I can recall that from here about 'the sequence $(a_n)$ has no converging subsequence if and only if $|a_n|$ tends to infinity'. Can I extend this lemma into the sequence of functions and replaces the modulus function with a norm function? Would the result still hold?
Also are there other strategies to show a sequence of functions do not have a converging subsequence?
On
I'm presuming that the question you're asking above is asking "can I replace the absolute value in the above statement with a modulus without losing the result?" Well the main problem with your question is that modulus takes two arguments, absolute value only takes one.

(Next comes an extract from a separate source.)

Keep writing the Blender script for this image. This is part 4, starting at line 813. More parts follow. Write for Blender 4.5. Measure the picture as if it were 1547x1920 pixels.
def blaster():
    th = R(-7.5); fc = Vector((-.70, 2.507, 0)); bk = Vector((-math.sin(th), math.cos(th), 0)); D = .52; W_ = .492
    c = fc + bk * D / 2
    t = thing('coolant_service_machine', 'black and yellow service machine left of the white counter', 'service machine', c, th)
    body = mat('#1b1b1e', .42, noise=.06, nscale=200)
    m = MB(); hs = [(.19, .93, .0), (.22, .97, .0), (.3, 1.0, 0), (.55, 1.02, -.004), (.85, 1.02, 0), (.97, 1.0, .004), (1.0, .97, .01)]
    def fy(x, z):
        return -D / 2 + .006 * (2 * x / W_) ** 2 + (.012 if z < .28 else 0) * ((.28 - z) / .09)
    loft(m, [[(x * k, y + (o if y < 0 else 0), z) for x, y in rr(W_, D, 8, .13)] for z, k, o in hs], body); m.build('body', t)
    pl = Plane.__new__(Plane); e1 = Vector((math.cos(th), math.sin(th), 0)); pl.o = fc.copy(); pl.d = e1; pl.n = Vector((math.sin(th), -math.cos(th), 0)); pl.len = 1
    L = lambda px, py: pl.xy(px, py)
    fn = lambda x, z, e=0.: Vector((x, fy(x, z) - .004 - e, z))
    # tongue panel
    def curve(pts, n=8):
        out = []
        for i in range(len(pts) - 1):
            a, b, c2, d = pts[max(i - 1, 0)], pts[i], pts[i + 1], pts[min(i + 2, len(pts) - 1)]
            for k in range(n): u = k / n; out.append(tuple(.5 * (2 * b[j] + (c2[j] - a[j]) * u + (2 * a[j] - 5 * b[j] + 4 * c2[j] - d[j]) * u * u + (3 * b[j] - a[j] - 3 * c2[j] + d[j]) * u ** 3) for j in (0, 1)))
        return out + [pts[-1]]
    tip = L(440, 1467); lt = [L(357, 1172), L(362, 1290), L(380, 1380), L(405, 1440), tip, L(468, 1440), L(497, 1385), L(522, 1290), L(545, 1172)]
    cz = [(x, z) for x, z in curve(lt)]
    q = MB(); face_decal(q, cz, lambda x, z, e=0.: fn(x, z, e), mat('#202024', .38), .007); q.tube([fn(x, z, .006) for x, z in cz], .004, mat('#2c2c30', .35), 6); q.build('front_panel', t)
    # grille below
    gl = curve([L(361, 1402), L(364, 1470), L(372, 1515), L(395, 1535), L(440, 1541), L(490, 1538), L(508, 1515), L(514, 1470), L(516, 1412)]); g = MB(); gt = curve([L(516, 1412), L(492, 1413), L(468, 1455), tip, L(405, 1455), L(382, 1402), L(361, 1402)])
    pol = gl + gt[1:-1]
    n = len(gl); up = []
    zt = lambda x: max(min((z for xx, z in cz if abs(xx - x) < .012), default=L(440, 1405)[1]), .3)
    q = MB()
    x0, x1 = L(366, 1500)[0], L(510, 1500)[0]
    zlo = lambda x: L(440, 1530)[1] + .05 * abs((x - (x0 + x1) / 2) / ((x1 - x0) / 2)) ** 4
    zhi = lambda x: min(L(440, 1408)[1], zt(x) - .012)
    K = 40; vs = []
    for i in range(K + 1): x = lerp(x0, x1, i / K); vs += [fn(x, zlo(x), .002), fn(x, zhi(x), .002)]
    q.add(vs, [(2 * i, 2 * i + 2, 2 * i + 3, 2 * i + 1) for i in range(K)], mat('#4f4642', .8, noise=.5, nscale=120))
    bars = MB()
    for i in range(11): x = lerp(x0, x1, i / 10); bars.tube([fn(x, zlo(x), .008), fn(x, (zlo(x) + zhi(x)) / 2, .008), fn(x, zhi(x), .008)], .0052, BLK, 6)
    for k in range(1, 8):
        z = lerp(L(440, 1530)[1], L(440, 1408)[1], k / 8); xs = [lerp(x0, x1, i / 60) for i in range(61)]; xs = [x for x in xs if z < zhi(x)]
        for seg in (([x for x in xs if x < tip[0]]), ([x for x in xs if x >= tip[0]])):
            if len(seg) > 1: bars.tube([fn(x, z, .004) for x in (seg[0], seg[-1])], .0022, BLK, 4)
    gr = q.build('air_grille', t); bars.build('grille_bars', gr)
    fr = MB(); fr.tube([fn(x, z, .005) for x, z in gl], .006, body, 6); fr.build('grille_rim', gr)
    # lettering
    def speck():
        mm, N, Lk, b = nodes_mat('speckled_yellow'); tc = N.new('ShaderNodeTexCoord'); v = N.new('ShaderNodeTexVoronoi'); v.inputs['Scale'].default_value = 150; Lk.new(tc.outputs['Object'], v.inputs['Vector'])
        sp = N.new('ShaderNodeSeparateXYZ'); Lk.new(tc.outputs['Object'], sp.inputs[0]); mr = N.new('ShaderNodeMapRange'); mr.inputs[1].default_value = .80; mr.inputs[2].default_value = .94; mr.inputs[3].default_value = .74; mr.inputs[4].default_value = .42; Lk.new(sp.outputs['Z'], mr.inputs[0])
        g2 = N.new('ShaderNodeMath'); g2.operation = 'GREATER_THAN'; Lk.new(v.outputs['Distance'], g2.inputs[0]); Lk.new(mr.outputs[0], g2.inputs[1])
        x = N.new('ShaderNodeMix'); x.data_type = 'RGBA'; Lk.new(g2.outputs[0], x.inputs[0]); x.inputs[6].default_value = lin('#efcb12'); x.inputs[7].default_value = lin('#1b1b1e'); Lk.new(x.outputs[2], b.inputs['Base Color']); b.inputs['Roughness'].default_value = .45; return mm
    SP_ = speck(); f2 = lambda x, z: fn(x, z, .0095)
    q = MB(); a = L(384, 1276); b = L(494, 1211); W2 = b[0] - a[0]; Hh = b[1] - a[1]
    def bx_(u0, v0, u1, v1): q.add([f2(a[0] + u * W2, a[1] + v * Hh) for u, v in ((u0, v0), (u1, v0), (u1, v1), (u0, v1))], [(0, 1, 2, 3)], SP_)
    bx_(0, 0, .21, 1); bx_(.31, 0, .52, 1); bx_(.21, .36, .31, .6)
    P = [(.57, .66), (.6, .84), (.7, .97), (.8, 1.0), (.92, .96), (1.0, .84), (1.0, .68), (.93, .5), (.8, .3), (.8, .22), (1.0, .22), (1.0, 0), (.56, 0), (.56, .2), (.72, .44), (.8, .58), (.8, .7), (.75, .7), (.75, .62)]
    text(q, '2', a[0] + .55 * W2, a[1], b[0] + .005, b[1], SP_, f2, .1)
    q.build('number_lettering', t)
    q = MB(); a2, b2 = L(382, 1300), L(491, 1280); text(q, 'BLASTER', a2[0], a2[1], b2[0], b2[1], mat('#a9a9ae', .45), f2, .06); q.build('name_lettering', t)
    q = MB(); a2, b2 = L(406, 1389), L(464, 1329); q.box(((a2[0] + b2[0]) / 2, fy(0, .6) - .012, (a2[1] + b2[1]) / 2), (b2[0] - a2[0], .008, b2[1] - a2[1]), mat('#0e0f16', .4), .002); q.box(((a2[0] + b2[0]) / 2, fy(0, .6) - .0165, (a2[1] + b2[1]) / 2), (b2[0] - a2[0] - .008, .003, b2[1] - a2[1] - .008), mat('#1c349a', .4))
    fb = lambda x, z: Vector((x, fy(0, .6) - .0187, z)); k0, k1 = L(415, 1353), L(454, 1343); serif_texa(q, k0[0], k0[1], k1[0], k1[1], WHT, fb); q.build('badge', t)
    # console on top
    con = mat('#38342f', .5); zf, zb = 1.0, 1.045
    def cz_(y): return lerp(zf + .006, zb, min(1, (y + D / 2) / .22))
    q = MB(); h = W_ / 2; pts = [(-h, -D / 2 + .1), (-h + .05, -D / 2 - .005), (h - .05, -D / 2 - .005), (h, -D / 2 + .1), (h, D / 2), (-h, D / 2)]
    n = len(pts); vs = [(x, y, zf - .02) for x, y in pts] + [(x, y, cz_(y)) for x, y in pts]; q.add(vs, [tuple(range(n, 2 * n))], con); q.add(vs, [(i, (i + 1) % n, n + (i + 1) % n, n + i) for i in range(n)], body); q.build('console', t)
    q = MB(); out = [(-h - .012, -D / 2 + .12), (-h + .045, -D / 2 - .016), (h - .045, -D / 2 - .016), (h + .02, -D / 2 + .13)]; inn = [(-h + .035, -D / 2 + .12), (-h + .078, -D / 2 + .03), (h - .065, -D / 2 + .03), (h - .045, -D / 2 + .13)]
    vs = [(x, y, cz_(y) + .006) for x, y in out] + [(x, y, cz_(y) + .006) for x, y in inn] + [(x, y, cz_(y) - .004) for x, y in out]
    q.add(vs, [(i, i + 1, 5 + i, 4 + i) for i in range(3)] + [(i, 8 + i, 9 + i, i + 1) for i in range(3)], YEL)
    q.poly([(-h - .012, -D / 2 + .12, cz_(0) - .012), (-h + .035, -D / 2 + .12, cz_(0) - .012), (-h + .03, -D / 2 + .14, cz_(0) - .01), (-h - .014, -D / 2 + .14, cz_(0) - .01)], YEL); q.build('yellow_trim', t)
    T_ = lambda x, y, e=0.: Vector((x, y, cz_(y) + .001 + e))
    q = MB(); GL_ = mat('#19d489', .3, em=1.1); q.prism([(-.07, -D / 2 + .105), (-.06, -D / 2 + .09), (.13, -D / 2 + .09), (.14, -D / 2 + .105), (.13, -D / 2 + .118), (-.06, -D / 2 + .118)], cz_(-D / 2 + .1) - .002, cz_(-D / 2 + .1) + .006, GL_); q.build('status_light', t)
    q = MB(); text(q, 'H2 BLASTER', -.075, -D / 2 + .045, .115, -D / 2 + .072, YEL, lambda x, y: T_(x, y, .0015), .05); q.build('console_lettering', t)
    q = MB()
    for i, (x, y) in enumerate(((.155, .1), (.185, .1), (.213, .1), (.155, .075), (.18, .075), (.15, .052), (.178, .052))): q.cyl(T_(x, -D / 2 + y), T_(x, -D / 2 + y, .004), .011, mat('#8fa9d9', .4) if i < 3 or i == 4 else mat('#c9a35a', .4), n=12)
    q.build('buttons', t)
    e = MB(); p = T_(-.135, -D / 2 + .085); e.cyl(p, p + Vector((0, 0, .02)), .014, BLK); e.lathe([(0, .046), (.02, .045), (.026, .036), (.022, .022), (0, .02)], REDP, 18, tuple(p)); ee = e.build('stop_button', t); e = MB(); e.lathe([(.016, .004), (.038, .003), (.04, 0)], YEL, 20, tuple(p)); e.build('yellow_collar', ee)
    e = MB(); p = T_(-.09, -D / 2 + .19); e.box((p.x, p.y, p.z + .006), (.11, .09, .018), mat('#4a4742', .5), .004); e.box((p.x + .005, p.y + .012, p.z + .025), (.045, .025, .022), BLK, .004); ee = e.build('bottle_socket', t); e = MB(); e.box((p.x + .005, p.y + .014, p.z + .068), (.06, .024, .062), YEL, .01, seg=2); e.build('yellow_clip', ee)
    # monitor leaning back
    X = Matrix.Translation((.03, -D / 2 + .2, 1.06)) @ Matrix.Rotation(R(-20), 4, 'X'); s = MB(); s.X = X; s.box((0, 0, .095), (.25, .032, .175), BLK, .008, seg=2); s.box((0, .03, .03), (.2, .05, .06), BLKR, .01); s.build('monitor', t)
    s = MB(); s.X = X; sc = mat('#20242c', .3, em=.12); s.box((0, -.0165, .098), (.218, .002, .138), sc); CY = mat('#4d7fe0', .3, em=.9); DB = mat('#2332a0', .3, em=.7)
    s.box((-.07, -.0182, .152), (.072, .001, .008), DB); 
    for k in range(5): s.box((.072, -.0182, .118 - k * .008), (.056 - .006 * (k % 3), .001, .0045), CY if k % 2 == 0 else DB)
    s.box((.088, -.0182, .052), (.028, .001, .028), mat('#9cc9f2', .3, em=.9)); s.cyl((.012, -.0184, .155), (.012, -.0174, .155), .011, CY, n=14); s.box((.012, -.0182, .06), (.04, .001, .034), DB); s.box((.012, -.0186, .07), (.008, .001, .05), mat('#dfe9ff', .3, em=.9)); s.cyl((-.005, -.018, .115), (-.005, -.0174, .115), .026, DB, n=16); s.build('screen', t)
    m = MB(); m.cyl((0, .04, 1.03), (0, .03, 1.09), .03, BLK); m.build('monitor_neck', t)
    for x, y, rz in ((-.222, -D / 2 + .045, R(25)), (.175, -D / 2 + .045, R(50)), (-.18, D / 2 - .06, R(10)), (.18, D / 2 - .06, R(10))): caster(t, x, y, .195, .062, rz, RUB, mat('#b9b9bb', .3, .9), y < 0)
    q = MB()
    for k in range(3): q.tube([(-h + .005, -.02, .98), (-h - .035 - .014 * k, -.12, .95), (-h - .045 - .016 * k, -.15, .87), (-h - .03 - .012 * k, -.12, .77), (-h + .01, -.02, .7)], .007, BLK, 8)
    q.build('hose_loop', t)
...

And with any finite modulus (say, $M$), then your new sequence becomes $(a_n \mod M)$, which is obviously bounded and thus convergent by Bolzano-Weierstrass: $$ (a_n\mod M)\subseteq[0,M)\subset [0,\infty) $$ $$ \Downarrow $$ $$ a_{n_k}\in (a_n\mod M ), a_{n_k}\rightarrow a \text{ for some }a\in[0,M] $$ As for the second half of this question, a very useful theorem for you would be the Bolzano-Weierstrass Theorem, which states: any bounded sequence of real numbers has a convergent subsequence.
The Bolzano-Weierstrass theorem tells us that any bounded sequence in $\mathbb{R}^n$ has a convergent subsequence. This does not hold for metric spaces in general, and fails in most function spaces.